Exercise requirements: Go through the lines below. Copy those with "scene".
**** Records provided ****
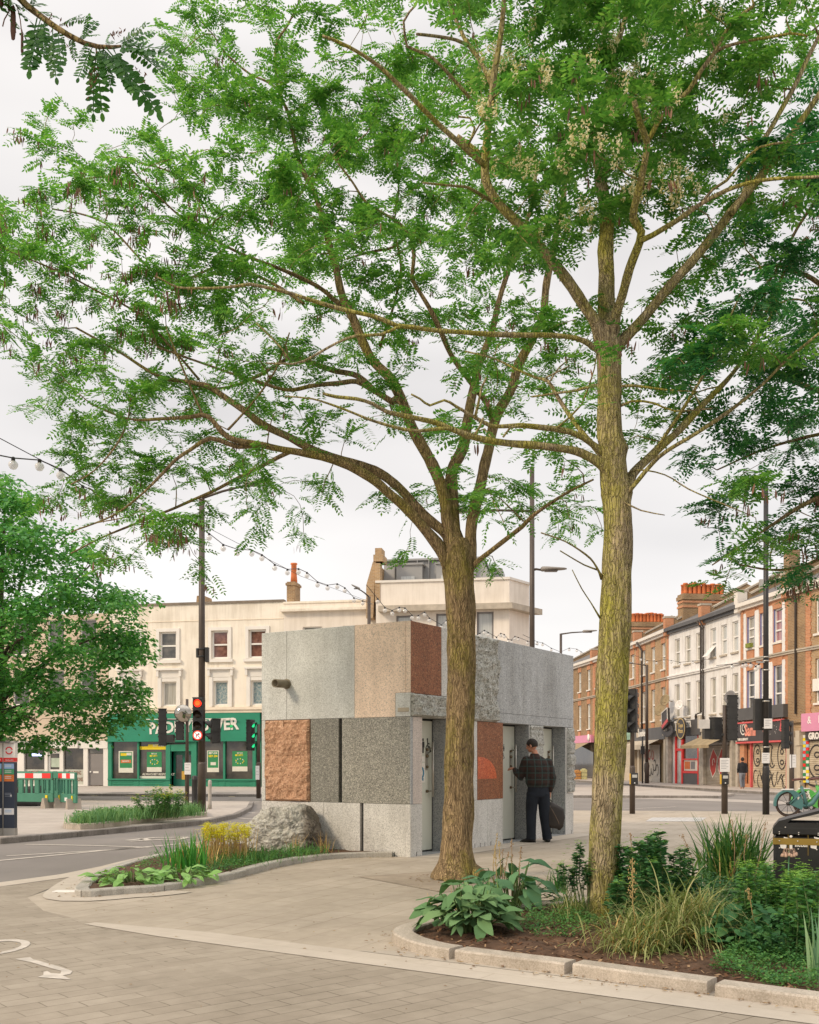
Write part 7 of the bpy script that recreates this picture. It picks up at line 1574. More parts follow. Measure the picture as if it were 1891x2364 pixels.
build_wood(q, LIMB2, 9.0, nodes2); nodes2 += [(p, r) for p, r in c if p.z > 3.4]
tw2 = grow(nodes2, ATT[2], q); part('trunk', q, B2, T2)
crown(T2, tw2, 14, L_t2, .05)
bl_ = blossom_on(tw2, 120, lambda p: p.y < 9.6 and 1010 < inv(p)[0] < 1480 and 40 < inv(p)[1] < 480); tag(npmesh('blossom', *bl_, M_blo, T2), kind='stuff')
po = pods_on(tw2, 90, lambda p: inv(p)[1] > 150); tag(npmesh('seed_pods', *po, M_pod, T2), kind='stuff')
# ---- locust past the right edge
T3 = thing('locust_tree', 'dark green locust crown hanging in from the right edge of the photo', 'tree', V(2010, 1900, 10.6))
T3.location.z = 0; q = MB(); nodes3 = []
c = cat_rom(limb_world([(2010, 1925, 66), (2010, 1700, 60), (2005, 1400, 56), (2000, 1150, 52), (1990, 1000, 46), (1985, 900, 40), (1990, 700, 30), (2000, 450, 18), (2000, 300, 10)], 10.6, 0, 0), .08); ridged(q, c, 24)
LIMB3 = [([(1995, 1060, 30), (1900, 960, 22), (1820, 880, 16), (1740, 830, 12), (1660, 800, 9), (1580, 770, 6), (1500, 760, 4)], 0, -.6), ([(1992, 1000, 24), (1900, 1000, 16), (1800, 1020, 12), (1700, 1060, 9), (1620, 1110, 6), (1560, 1150, 4), (1500, 1190, 3)], 0, -.5),
 ([(1990, 1100, 22), (1900, 1090, 15), (1800, 1120, 10), (1720, 1180, 7), (1640, 1200, 5), (1560, 1190, 3)], 0, .6), ([(1988, 850, 24), (1880, 720, 18), (1780, 640, 13), (1700, 580, 9), (1620, 560, 6), (1560, 580, 4)], 0, .5), ([(1990, 760, 18), (1880, 600, 14), (1800, 500, 10), (1740, 430, 7), (1690, 390, 4)], 0, -.6), ([(1990, 900, 20), (2100, 760, 14), (2200, 640, 9), (2280, 560, 5)], 0, .5),
 ([(1700, 500, 8), (1660, 560, 7), (1620, 640, 6), (1590, 720, 5)], .3, .2), ([(1800, 900, 9), (1700, 920, 7), (1600, 950, 5), (1510, 990, 3)], -.2, .6), ([(2000, 980, 16), (2120, 980, 10), (2260, 1060, 6)], 0, -.4), ([(1720, 420, 6), (1680, 480, 6), (1640, 560, 5), (1615, 600, 4)], .2, .4)]
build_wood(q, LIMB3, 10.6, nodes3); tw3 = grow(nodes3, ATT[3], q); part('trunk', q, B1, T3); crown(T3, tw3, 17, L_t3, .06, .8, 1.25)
po = pods_on(tw3, 190, lambda p: inv(p)[1] > 1020 or (inv(p)[0] > 1640 and 420 < inv(p)[1] < 520)); tag(npmesh('seed_pods', *po, M_pod, T3), kind='stuff')

# ---- near branch in the upper left corner, from a tree beside the camera
T4 = thing('locust_tree', 'near locust branch with big backlit leaflets in the upper left corner', 'tree', (-2.9, 3.1, 0)); q = MB(); Yn = 3.45
s1 = lambda x, y, Y=Yn: P(x/2.464, y/2.464, Y)
q.tube([Vector((-2.9, 3.1, -.05)), Vector((-2.9, 3.1, .6)), Vector((-2.88, 3.12, 2.2)), Vector((-2.82, 3.15, 3.6)), Vector((-2.7, 3.2, 4.6)), Vector((-2.6, 3.2, 5.6))], [.19, .15, .13, .12, .10, .07], 20, wob=.2)
br = [Vector((-2.78, 3.17, 3.7)), P(-260, -150, 3.3), s1(-150, -190), s1(60, -70), s1(150, 30), s1(235, 95), s1(310, 150), s1(390, 200), s1(480, 245), s1(560, 265), s1(640, 268), s1(690, 262)]
q.tube(br, [.05, .035, .024, .014, .011, .010, .0095, .009, .008, .007, .006, .004], 8, wob=.15)
FINE = [pinnate(k, .165, .0125, .0225, .12, True) for k in (9, 10, 10, 11)]; LF = leafmat('locust_leaf_near', (.030, .115, .022), (.05, .165, .032), (.09, .23, .045), .55, .4)
nl = [((235, 100), (140, 395), 1.), ((235, 130), (205, 350), .9), ((300, 160), (300, 430), .9), ((330, 170), (340, 370), .8), ((345, 140), (500, 70), .95), ((470, 210), (560, 90), .95), ((520, 250), (455, 440), .9), ((545, 260), (580, 650), 1.15), ((560, 265), (640, 480), 1.), ((600, 270), (920, 640), 1.3), ((640, 275), (790, 520), 1.1), ((650, 265), (965, 240), 1.05), ((690, 255), (990, 350), 1.15), ((660, 250), (880, 150), 1.), ((690, 240), (820, 250), 1.), ((600, 255), (650, 220), .8), ((190, 70), (290, 50), .7), ((160, 40), (245, -20), .8), ((400, 205), (420, 330), .7), ((440, 215), (560, 170), .9), ((150, 40), (120, 20), .5), ((250, 110), (250, 300), .8), ((560, 270), (720, 430), 1.1), ((500, 250), (440, 320), .7), ((700, 250), (760, 200), .9), ((80, -40), (250, -120), 1), ((20, -60), (60, 30), .6)]
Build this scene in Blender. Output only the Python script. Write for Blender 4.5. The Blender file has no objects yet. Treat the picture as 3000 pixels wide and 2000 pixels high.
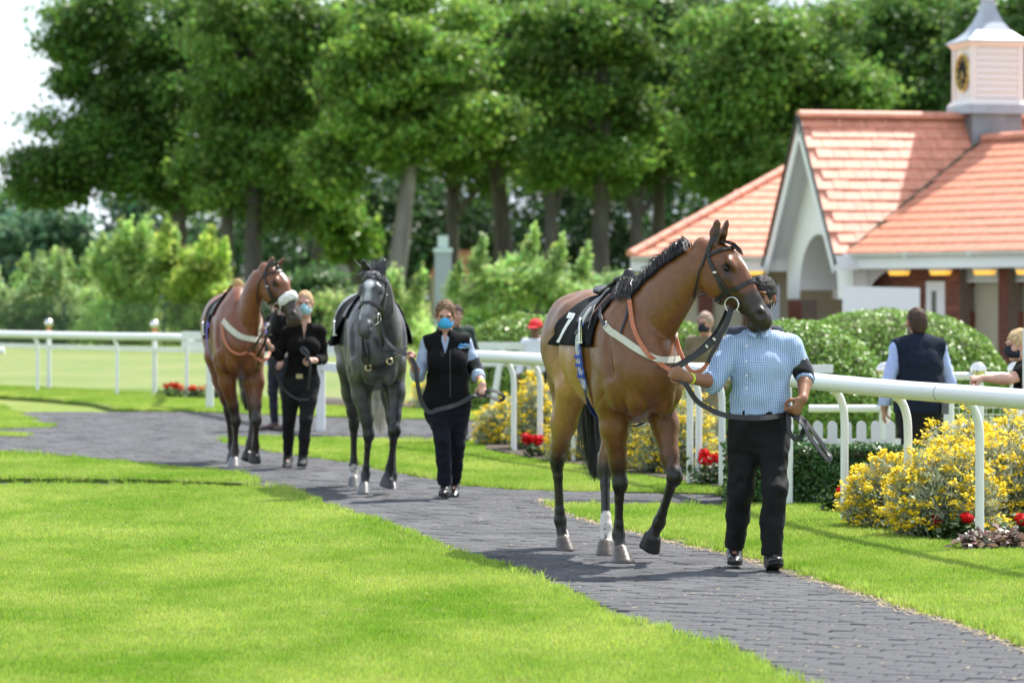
import bpy, bmesh, math, random
import numpy as np
from mathutils import Vector, Matrix, Quaternion
from mathutils.bvhtree import BVHTree
from math import sin, cos, pi, radians, sqrt, atan2

random.seed(7)
RNG = np.random.default_rng(11)
sc = bpy.context.scene
COL = sc.collection

# ------------------------------------------------------------------ camera
F = 10000.0            # focal length in photograph pixels (3000 wide)
HOR = 868.0            # image row of the horizon
CH = 1.6               # camera height
cam_d = bpy.data.cameras.new('camera')
cam = bpy.data.objects.new('camera', cam_d)
COL.objects.link(cam)
cam.location = (0, 0, CH)
cam.rotation_euler = (pi / 2, 0, 0)
cam_d.sensor_width = 36.0
cam_d.lens = F * 36.0 / 3000.0
cam_d.shift_y = -(1000 - HOR) / 3000.0
cam_d.clip_start = 0.5
cam_d.clip_end = 6000
cam_d.dof.use_dof = True
cam_d.dof.focus_distance = 20.1
cam_d.dof.aperture_fstop = 3.3
cam_d.dof.aperture_blades = 0
sc.camera = cam

# ------------------------------------------------------------------ light
SUN_EL, SUN_AZ = radians(57), radians(42)     # azimuth from +Y towards +X
world = bpy.data.worlds.new('World')
sc.world = world
world.use_nodes = True
wt = world.node_tree
wt.nodes.clear()
w_out = wt.nodes.new('ShaderNodeOutputWorld')
w_bg = wt.nodes.new('ShaderNodeBackground')
w_sky = wt.nodes.new('ShaderNodeTexSky')
w_sky.sky_type = 'NISHITA'
w_sky.sun_disc = False
w_sky.sun_elevation = SUN_EL
w_sky.sun_rotation = SUN_AZ
w_sky.air_density = 1.0
w_sky.dust_density = 1.6
w_geo = wt.nodes.new('ShaderNodeTexCoord')
w_map = wt.nodes.new('ShaderNodeMapping')
w_map.inputs['Scale'].default_value = (5.0, 5.0, 13.0)
w_map.inputs['Location'].default_value = (0.35, 0.2, 0.1)
w_n = wt.nodes.new('ShaderNodeTexNoise')
w_n.inputs['Scale'].default_value = 1.0
w_n.inputs['Detail'].default_value = 6.0
w_n.inputs['Roughness'].default_value = 0.55
w_r = wt.nodes.new('ShaderNodeValToRGB')
w_r.color_ramp.elements[0].position = 0.30
w_r.color_ramp.elements[1].position = 0.55
w_mix = wt.nodes.new('ShaderNodeMix')
w_mix.data_type = 'RGBA'
w_mix.inputs['B'].default_value = (5.7, 6.45, 7.35, 1)      # sunlit cloud
wt.links.new(w_geo.outputs['Generated'], w_map.inputs['Vector'])
wt.links.new(w_map.outputs['Vector'], w_n.inputs['Vector'])
wt.links.new(w_n.outputs['Fac'], w_r.inputs['Fac'])
w_n2 = wt.nodes.new('ShaderNodeTexNoise'); w_n2.inputs['Scale'].default_value = 1.9; w_n2.inputs['Detail'].default_value = 6
w_c = wt.nodes.new('ShaderNodeMix'); w_c.data_type = 'RGBA'      # grey-blue cloud undersides to bright tops
w_c.inputs['A'].default_value = (2.9, 3.5, 4.3, 1); w_c.inputs['B'].default_value = (6.2, 6.7, 7.3, 1)
w_m2 = wt.nodes.new('ShaderNodeMapRange'); w_m2.inputs['From Min'].default_value = 0.40; w_m2.inputs['From Max'].default_value = 0.60
wt.links.new(w_map.outputs['Vector'], w_n2.inputs['Vector']); wt.links.new(w_n2.outputs['Fac'], w_m2.inputs['Value'])
wt.links.new(w_m2.outputs['Result'], w_c.inputs['Factor']); wt.links.new(w_c.outputs['Result'], w_mix.inputs['B'])
wt.links.new(w_r.outputs['Color'], w_mix.inputs['Factor'])
wt.links.new(w_sky.outputs['Color'], w_mix.inputs['A'])
wt.links.new(w_mix.outputs['Result'], w_bg.inputs['Color'])
w_bg.inputs['Strength'].default_value = 0.125
wt.links.new(w_bg.outputs['Background'], w_out.inputs['Surface'])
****
Reply to the exercise:
Build this scene in Blender. Output only the Python script. Write for Blender 4.5. The Blender file has no objects yet. Treat the picture as 3000 pixels wide and 2000 pixels high.
sc = bpy.context.scene